On any given day aboard the Goria Michelle, Lt. Villard Howe wears a lot of hats. “I have to be a boat driver, navigator, engineer, which means a mechanic, an HVAC (Heating, Ventilation and Air Conditioning) technician, a plumber, an electrician, a fisherman, an equipment operator. I have to be able to mend nets, which is a skill set all itself.”
As an officer in the NOAA Corps, she is responsible, along with the scientists who voyage with her, for catching groundfish using precise scientific methods, in order to track trends and changes in fish populations. She has to use exactly the same fishing practices, down to the size of the nets, the kind of cable, and the precise locations, to be certain that scientists have an accurate comparison to previous data. Fisheries managers use the data to help them manage fish stocks.
Her mission in Edgartown Thursday was not trawling up a scientific bounty of cod, hake, and flounder, along with the occasional southern sting ray or sand tiger shark. It was education.
In the morning, a steady stream of wide-eyed students from the Edgartown School, her alma mater, climbed aboard. They learned why it’s called a stern dragger (because the nets trawl behind the stern), how it is steered in the fog (radar and electronic charts) how to tell the age of a fish (count the rings on its ear bone), and how to survive an emergency at sea (by climbing into a survival suit).

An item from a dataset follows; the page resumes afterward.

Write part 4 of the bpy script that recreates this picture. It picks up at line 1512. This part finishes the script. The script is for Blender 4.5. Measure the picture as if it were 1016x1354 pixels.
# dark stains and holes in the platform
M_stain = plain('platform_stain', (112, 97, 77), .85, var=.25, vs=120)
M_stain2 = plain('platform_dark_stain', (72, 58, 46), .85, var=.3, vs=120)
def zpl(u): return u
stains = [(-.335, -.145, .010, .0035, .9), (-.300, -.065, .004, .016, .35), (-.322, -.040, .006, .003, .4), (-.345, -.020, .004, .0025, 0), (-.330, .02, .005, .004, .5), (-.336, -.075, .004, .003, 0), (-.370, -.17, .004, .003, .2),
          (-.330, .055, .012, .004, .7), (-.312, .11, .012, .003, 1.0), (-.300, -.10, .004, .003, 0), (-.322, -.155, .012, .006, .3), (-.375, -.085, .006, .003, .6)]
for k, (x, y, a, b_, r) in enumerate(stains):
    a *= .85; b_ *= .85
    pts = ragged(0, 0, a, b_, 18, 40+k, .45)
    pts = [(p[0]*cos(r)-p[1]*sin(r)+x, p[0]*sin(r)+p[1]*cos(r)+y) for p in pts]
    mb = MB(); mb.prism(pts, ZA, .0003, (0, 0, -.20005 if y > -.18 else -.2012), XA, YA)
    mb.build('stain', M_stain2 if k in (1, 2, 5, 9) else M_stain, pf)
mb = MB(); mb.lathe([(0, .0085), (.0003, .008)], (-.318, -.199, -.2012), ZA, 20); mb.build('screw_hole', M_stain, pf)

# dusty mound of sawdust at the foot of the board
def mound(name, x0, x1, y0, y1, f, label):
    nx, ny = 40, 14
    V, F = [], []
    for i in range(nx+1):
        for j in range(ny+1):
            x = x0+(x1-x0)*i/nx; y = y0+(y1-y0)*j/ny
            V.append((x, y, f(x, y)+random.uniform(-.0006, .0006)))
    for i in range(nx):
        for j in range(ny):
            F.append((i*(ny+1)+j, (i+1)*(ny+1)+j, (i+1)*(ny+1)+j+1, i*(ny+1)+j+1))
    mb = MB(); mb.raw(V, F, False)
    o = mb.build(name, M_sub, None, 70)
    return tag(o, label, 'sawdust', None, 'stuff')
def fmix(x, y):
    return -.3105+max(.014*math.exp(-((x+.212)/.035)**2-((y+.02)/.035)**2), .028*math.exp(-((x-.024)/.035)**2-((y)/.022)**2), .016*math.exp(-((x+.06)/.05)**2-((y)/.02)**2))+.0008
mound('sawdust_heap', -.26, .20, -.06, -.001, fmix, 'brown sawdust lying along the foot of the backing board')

While she enjoyed seeing the students, what really brought an ear-to-ear grin to her face was greeting the teachers. Edgartown School teachers Bonnie Deitz, David Faber, and Gail Meister were the same teachers who sparked her own passion for learning when she was a student at the Edgartown School, class of 1993.
“These are the people that set me on the path,” Lt. Villard-Howe said. “These are the folks that taught me skills that I still use today. They taught me to love science, they taught me to love math.”
Ms. Deitz was delighted to take her seventh and eighth grade math class to visit the ship, because it helped her illustrate the answer to a question she gets often in class. Her students ask whether they will ever actually use the equations and theorems she is teaching, when they get beyond school.
“What better way for the youngsters to realize the whole scientific process,” Ms. Deitz said.
She said Lt. Villard-Howe makes a connection for her students, about what is possible.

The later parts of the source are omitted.